Впрочем, одним музеем Людмила Проторгуева уже может похвастаться. Для музея русского быта в Веряже она и идейный вдохновитель, и хранитель, и собиратель коллекции. Всего в музее уже более двухсот экспонатов. В числе самых интересных — сапожки, которым 110 лет, медный умывальник (их в музей передали потомки зажиточной семьи Морозовых), швейная машинка, которой тоже больше века, жернова, в которых муку молоть можно хоть сейчас, фунтовый безмен. А еще патефон, детская люлька, старинные умывальники, несчетное количество серпов, керосиновых ламп, кухонной утвари, расшитых гладью полотенец, рушников, кружевных салфеточек, которые передали в музей местные бабушки. В одной маленькой избе уместилась вся жизнь русской деревни от дореволюционных до советских лет.

Сейчас музей в Веряже всё больше пустует, туристы едут проторенными маршрутами в Руссу или Сольцы, где на русский быт тоже можно посмотреть. Но 10 лет назад, когда веряжский музей только открылся, он был одним из первых подобных музеев в области. Людмила Проторгуева с гордостью вспоминает:

— Кто только не приезжал к нам.

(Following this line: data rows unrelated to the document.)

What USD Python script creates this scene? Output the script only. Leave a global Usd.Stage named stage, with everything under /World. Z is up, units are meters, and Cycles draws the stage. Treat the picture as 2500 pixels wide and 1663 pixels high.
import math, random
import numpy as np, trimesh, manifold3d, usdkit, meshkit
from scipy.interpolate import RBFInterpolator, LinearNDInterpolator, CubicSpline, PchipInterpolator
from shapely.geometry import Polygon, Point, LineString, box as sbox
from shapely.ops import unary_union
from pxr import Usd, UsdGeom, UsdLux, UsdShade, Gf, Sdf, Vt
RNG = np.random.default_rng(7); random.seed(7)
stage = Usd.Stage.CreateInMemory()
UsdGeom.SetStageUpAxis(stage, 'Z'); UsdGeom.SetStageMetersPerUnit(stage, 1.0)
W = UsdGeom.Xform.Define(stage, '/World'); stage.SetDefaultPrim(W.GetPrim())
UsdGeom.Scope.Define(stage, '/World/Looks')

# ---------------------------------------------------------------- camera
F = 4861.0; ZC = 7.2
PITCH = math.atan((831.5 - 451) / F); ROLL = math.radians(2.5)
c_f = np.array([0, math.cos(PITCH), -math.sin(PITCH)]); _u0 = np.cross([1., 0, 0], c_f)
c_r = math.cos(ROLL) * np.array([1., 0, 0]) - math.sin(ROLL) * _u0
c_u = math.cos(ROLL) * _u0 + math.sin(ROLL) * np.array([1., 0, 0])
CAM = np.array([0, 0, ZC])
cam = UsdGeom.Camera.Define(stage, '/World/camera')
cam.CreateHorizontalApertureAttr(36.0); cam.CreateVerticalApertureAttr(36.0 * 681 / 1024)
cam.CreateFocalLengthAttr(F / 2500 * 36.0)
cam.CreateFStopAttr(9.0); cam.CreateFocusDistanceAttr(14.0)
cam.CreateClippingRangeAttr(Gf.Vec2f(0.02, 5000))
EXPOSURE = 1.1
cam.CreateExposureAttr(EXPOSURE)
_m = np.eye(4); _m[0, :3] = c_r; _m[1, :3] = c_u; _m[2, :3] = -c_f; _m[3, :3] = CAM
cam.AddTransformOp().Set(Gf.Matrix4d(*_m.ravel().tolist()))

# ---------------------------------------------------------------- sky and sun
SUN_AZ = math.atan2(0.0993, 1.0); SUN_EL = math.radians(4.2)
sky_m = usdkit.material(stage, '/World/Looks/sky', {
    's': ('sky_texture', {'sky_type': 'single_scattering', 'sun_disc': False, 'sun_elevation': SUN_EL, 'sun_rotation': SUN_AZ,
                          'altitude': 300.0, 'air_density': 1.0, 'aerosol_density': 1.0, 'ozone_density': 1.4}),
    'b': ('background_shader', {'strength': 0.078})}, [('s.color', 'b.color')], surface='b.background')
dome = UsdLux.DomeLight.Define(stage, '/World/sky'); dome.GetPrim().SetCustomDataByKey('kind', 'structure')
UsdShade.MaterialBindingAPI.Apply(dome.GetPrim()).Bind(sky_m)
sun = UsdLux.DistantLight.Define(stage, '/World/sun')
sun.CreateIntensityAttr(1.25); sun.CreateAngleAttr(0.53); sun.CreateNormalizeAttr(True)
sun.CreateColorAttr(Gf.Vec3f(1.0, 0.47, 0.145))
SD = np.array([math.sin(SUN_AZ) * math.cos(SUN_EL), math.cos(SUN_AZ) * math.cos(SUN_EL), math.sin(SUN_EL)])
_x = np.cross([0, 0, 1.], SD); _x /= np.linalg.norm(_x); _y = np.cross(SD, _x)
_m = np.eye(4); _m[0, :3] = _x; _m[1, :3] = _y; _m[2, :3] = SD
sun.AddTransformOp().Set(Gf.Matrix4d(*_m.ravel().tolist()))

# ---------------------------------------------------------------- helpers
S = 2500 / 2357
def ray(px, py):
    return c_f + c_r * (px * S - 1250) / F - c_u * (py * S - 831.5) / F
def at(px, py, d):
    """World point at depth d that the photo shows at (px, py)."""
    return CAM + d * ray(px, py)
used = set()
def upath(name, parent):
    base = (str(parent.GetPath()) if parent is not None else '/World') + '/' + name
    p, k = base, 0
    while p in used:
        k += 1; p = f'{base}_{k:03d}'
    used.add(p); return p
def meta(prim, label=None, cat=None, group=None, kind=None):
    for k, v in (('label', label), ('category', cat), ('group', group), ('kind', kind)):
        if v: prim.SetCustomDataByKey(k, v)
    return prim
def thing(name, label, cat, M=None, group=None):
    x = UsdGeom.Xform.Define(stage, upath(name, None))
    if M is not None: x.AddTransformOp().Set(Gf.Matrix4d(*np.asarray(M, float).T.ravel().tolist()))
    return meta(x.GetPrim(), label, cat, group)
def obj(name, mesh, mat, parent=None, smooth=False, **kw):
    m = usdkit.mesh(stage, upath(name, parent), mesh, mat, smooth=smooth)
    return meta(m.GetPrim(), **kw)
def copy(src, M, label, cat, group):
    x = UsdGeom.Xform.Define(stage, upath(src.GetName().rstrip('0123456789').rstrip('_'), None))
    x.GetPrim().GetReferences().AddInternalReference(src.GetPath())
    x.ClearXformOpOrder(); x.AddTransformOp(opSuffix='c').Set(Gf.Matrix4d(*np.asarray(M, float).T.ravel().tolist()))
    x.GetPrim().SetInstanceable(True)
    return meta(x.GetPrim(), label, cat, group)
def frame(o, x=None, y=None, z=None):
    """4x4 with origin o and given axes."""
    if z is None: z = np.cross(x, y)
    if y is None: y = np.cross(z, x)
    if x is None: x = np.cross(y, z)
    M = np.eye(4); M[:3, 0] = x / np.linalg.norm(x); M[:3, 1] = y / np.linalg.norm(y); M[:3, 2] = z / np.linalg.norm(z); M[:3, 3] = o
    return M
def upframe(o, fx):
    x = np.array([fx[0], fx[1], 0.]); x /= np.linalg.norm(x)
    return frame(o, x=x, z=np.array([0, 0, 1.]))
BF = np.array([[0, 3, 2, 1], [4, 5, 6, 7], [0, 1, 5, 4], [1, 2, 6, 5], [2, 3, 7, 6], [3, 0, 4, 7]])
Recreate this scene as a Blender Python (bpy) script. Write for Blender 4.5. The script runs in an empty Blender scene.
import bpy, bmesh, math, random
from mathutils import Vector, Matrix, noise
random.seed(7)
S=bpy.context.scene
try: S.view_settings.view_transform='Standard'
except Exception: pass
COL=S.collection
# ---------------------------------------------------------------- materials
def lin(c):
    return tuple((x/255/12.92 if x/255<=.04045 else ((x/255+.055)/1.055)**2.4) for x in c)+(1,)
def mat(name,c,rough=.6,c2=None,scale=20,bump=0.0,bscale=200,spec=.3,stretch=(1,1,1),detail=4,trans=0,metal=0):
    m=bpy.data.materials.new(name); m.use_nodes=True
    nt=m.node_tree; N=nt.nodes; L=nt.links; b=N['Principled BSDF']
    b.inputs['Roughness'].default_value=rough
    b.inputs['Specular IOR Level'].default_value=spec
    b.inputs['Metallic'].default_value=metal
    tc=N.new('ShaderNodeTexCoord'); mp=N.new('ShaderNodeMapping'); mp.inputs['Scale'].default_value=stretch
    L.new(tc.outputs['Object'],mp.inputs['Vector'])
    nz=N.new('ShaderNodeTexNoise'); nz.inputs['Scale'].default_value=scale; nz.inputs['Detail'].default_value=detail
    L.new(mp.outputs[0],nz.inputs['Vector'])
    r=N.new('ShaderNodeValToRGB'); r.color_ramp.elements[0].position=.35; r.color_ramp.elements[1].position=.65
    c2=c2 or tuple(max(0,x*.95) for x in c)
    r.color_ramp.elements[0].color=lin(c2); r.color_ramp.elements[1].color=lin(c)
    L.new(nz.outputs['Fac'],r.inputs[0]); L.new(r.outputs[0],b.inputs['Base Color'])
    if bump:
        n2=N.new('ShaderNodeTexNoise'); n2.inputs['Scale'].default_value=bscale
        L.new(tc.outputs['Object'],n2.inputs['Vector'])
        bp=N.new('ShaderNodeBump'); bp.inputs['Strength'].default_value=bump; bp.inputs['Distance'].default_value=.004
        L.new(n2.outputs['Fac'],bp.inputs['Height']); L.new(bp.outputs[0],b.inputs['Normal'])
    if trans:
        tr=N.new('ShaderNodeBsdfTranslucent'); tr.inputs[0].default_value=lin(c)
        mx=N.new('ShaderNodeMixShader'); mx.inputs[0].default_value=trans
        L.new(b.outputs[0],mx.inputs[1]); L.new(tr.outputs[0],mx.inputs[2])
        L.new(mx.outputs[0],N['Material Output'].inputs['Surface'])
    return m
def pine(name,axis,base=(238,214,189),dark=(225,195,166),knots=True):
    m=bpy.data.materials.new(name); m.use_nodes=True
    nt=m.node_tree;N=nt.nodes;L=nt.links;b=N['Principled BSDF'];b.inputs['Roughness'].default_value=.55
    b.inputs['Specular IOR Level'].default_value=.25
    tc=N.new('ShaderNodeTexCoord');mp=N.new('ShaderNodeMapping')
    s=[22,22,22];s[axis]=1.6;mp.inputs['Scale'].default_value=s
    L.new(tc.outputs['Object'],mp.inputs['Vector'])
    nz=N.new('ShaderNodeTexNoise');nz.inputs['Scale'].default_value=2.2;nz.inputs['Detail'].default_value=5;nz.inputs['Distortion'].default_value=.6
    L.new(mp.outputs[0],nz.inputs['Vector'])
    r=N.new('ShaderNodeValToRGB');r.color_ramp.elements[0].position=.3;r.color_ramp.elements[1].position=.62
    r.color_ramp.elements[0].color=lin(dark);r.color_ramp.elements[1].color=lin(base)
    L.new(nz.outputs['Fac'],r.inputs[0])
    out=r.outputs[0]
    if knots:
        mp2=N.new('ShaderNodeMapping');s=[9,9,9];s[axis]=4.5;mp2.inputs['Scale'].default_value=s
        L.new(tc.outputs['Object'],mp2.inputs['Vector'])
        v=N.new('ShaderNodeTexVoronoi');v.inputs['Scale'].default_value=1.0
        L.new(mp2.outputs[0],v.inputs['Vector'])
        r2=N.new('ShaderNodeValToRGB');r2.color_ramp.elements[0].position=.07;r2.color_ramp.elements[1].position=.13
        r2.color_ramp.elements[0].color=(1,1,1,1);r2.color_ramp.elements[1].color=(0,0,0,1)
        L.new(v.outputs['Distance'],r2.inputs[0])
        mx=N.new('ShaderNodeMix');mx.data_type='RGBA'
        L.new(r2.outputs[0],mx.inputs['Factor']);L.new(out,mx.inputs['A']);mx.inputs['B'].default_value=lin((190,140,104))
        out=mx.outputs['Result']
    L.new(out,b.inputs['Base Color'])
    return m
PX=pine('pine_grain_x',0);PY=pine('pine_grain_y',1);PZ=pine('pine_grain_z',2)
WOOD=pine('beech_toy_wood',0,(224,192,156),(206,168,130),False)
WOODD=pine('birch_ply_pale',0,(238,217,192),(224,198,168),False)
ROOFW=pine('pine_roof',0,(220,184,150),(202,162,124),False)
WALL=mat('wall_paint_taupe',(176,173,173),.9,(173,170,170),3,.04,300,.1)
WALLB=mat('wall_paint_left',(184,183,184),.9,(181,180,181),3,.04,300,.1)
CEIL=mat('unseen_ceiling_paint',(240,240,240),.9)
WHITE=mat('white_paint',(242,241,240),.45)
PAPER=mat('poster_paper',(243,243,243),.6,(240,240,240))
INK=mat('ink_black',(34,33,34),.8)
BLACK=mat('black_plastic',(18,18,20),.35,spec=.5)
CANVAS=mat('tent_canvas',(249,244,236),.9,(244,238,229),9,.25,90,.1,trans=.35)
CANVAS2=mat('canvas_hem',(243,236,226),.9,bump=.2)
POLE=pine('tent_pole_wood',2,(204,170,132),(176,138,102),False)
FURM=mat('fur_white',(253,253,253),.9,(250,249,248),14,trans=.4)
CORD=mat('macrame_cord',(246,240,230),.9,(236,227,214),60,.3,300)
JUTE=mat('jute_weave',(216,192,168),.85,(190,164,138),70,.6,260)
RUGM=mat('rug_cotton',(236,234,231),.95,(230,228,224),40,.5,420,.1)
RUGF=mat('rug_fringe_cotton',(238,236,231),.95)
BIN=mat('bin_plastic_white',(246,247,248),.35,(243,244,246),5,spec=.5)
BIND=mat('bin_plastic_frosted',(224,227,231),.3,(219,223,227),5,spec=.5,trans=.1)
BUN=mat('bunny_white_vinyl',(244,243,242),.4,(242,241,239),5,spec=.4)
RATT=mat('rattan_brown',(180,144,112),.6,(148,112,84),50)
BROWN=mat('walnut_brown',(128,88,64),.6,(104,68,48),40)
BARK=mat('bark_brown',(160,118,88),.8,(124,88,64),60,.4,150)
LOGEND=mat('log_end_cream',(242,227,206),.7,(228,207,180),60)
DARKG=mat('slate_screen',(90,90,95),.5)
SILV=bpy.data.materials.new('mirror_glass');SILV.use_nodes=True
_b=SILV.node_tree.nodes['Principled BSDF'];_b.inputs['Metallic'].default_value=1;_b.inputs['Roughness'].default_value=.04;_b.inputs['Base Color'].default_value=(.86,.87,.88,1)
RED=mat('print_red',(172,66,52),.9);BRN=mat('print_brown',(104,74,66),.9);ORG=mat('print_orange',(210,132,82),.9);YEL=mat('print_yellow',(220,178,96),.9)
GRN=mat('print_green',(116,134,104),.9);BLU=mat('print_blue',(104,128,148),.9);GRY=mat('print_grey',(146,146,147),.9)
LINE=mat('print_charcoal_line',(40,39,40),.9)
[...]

И москвичи, и питерцы, французы несколько раз были. Эти все никак не могли наглядеться на наши открытки советские, с Лениным, например, да другие праздничные. У меня их в музее целый ящичек собран. А ещё у нас свадьбы играли. Но давно всё это было.

И, правда, давно. Но расстраиваться и унывать явно не в характере Людмилы Витальевны.

— Вы не думайте, что у нас тут совсем уж глухо, — говорит она. — У нас и библиотека, и дом культуры, магазин райповский закрылся, зато есть ларёк, по праздникам коммунисты к Ленину цветы возлагают. И поэт у нас свой есть, и даже вокальная группа «Веряженька». Вот только молодежи активной мало. Если бы была молодежь, мы бы и военный музей сделали. Я бы могла ими руководить.

Когда мы вышли на улицу, показалось, что стало ещё холоднее. На выезде из деревни встречаем наконец-то первого после Людмилы Витальевны местного жителя. Тряская дорога бежит вдоль пустынных полей. Но где-то там, в их глубине, всё равно бьётся жизнь.